Armey indicated that he believed Sen. Trent Lott now was the top Republican in Congress. But, he said, there had been "special circumstances" in 1994 that made it logical that Gingrich would be leading the Republican effort to reform government. Those circumstances, he said, had changed well before the ethics charges had been brought against Gingrich.

What Armey seemed to be describing was a speakership that, he felt, had returned to normalcy some time ago, one in which Gingrich would simply be continuing to perform in a normal - not an extraordinary - way and where he, Armey, would be operating as a normal second in command to the Speaker.

As I walked out of the breakfast session I heard some reporters saying, in effect, that Armey - no matter what he said - now was the "Big Man" in the House. "What else could he say today?" one of them asked, adding: "He knows that Newt is wounded and that he now must carry the load."

Well, I have a different point of view.

Barring Gingrich somehow still being forced out of his position as Speaker, I think Newt will - as I've written before - continue being Newt.

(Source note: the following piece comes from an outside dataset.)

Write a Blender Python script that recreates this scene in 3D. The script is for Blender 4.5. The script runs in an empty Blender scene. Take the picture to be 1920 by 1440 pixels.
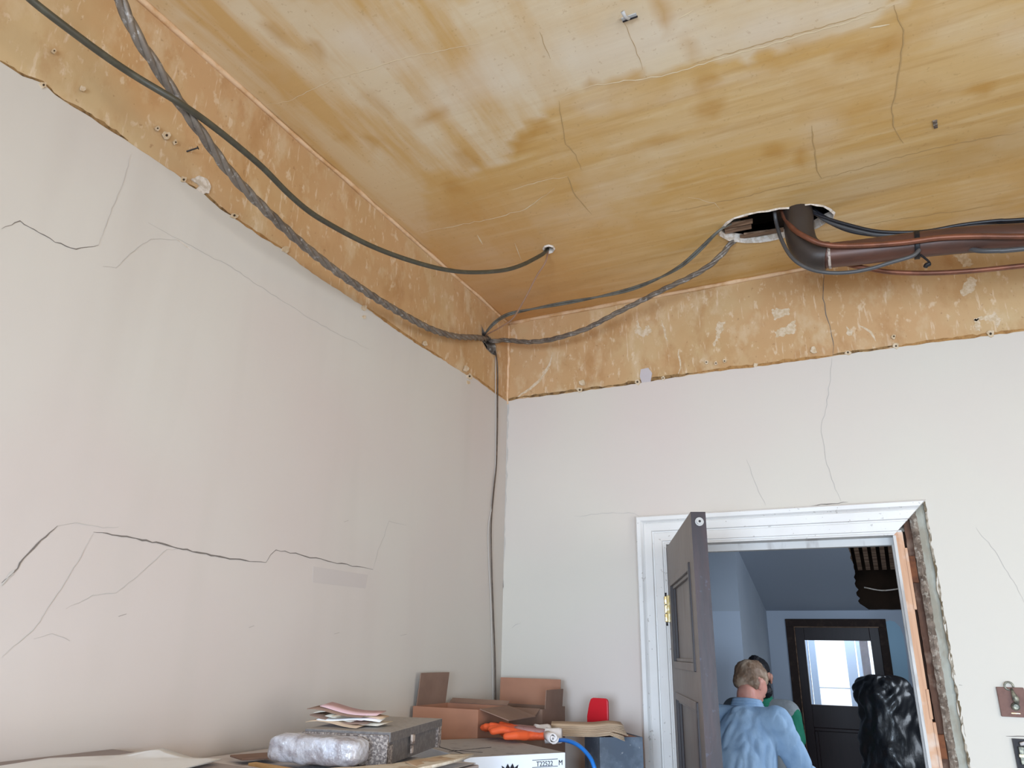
import bpy, bmesh, math, random
from mathutils import Vector, Matrix, noise
from mathutils.geometry import delaunay_2d_cdt, tessellate_polygon
R0 = random.Random(7)
PI = math.pi
SC = bpy.context.scene
COL = SC.collection

# ------------------------------------------------------------------ camera
YAW, PITCH, ROLL, F = -0.4577, 0.3476, 0.0214, 1383.55
CAM = Vector((1.6523, -3.3, 1.65))
def _basis():
    cy, sy, cp, sp, cr, sr = math.cos(YAW), math.sin(YAW), math.cos(PITCH), math.sin(PITCH), math.cos(ROLL), math.sin(ROLL)
    f = Vector((sy*cp, cy*cp, sp)); r = Vector((cy, -sy, 0)); u = r.cross(f)
    return cr*r+sr*u, -sr*r+cr*u, f
BR, BU, BF = _basis()
cd = bpy.data.cameras.new('camera'); cam = bpy.data.objects.new('camera', cd); COL.objects.link(cam)
cam.matrix_world = Matrix(((BR.x, BU.x, -BF.x, CAM.x), (BR.y, BU.y, -BF.y, CAM.y), (BR.z, BU.z, -BF.z, CAM.z), (0, 0, 0, 1)))
cd.sensor_width = 36; cd.lens = 36*F/1920; cd.clip_start = 0.05
SC.camera = cam
def ray(px, py): return BR*((px-960)/F) + BU*(-(py-720)/F) + BF
def hit(px, py, ax, v):            # where the sight line of a photo pixel meets a plane of the room
    d = ray(px, py); return CAM + d*((v-CAM[ax])/d[ax])
def pix(P):
    q = Vector(P)-CAM; z = q.dot(BF)
    return (960+F*q.dot(BR)/z, 720-F*q.dot(BU)/z) if z > .05 else (-9999, -9999)

# ------------------------------------------------------------------ world, lights, exposure
SC.view_settings.view_transform = 'Standard'; SC.view_settings.look = 'None'
SC.view_settings.gamma = 1; SC.view_settings.use_curve_mapping = False
SC.view_settings.exposure = 0.14
w = bpy.data.worlds.new('sky'); SC.world = w; w.use_nodes = True
w.node_tree.nodes['Background'].inputs[0].default_value = (.86, .93, 1, 1)
w.node_tree.nodes['Background'].inputs[1].default_value = 1.6
def area(name, loc, target, sx, sy, power, col, spread=PI):
    l = bpy.data.lights.new(name, 'AREA'); l.shape = 'RECTANGLE'; l.size = sx; l.size_y = sy; l.energy = power; l.color = col; l.spread = spread
    o = bpy.data.objects.new(name, l); COL.objects.link(o); o.location = loc
    o.rotation_euler = (Vector(target)-Vector(loc)).to_track_quat('-Z', 'Y').to_euler(); return o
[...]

He will not be the commanding presence he was for quite a while, starting in 1994. He certainly won't be rising again to the position where he was actually overshadowing the president and setting the nation's agenda.

But even a Gingrich whose reputation has been badly tarnished by the House ethics subcommittee's findings won't, in my opinion, be able to sit quietly on the sidelines for very long.

And why would anyone really expect Gingrich to hold himself out of the limelight when he really feels that all he has done wrong is to have been guilty of bad judgment? He's sorry that this bad judgment on his part has entangled the House in controversy - but that would seem to be about all he's apologizing for.

Oh, yes, Newt has been severely wounded by the House committee's misconduct verdict and its recommendation that he be reprimanded by the full House.

But Newt Gingrich is a remarkable fellow. He is - as he often reminds us - the first Republican Speaker to succeed himself in 68 years. And in the short time he's been in that office, Gingrich often has been described as one of three or four of the most influential Speakers in history.

Poor public image

No, he isn't well liked. Polls show him very unpopular, even with Republicans. He earned that unpopularity by allowing himself to be put in the position of looking as if he closed down government. Also, his confrontational style puts off a lot of people. And the millions of dollars the Democrats put into anti-Gingrich television spots did much to mar his public image.

I predict that Newt will be back. He will be a little quieter at first. But he'll be running things. Armey was telling us the way it is - and will be - unless, of course, the Democrats still find a way to force Gingrich out.

Now the 'Big Man' in some eyes, majority leader Armey sees himself operating as a normal second in command.